Ultimately, however, the comfort, even the survival, of working class families often rested on women’s ability to manage the home, and their participation in the shifting worlds of ‘making do’ and ‘muddling through’. This last point is linked to Verdon’s discussion of the pattern of women’s work that, alongside her regional analysis, forms the other major thread of the book. As well as looking for changes in the sexual division of labour and variations in the extent to which women participated in paid work over time, she also takes lifecycle into consideration. Influenced by the work of historians such as Louise A. Tilly and Joan W. Scott, Women, Work and Family (Methuen; London, 1987), Verdon argues that there was an unvarying link between a woman’s earning potential and the nature of her family. Hence she posits the ‘earnings women obtained were conditional not only on the availability of employment, but also on the number and age of children living in the household.’(p. 43) Households with surplus income were those with older children who lived at home, yet earned a wage. The experience of widows and young families or families without children could be quite different. The nature of the paid work taken by women also varied over the course of their lives. Farm service for instance fitted into a specific phase of a woman’s life – while she was young and single. Meanwhile Verdon’s evidence shows that, although girls and single women could and did take jobs as day labourers, farmers seemed to prefer hiring married women on a family basis (at least with their children). Many of these women were married to labourers who worked on the same farm and those single women who were day labourers were often widows.
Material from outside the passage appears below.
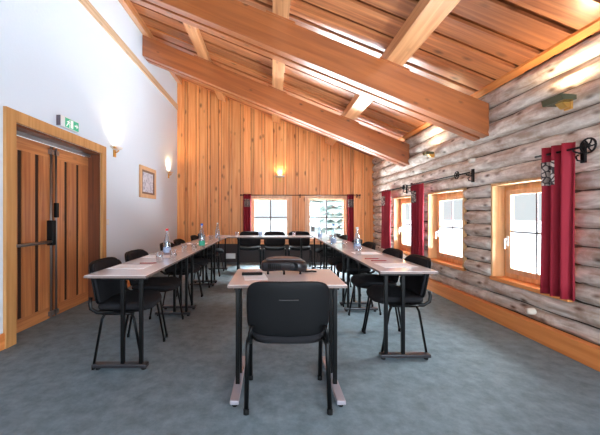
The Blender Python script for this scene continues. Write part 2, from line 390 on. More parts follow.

Methodologically the book, as noted, is largely empirical and frequently builds on existing regional studies as well as original research. Often narrative in form, the nature of debate primarily centres on historiography and a critique of the available sources. The sources themselves range from official printed texts – parliamentary reports and censuses – through contemporary investigations and general surveys, to newspapers and autobiography. Much of the book draws on farm accounts and Verdon makes a valuable contribution to rural history by both pulling together the research on these and making her own contribution to the debate. The conclusions that she draws as a result of undertaking comparisons of data taken from the census enumerator’s reports with that found in the farm books are particularly insightful and build well on work done by E. Higgs, C. Miller and P. Sharpe, amongst others. Whenever Verdon handles the various data sets she does so with extreme care and the book benefits from a high level of enquiry. The only real problem with her use of the sources emerges when she attempts to incorporate the women’s point of view into her analysis, and this is a difficulty which will beset any historian attempting the same re rural working class women’s history.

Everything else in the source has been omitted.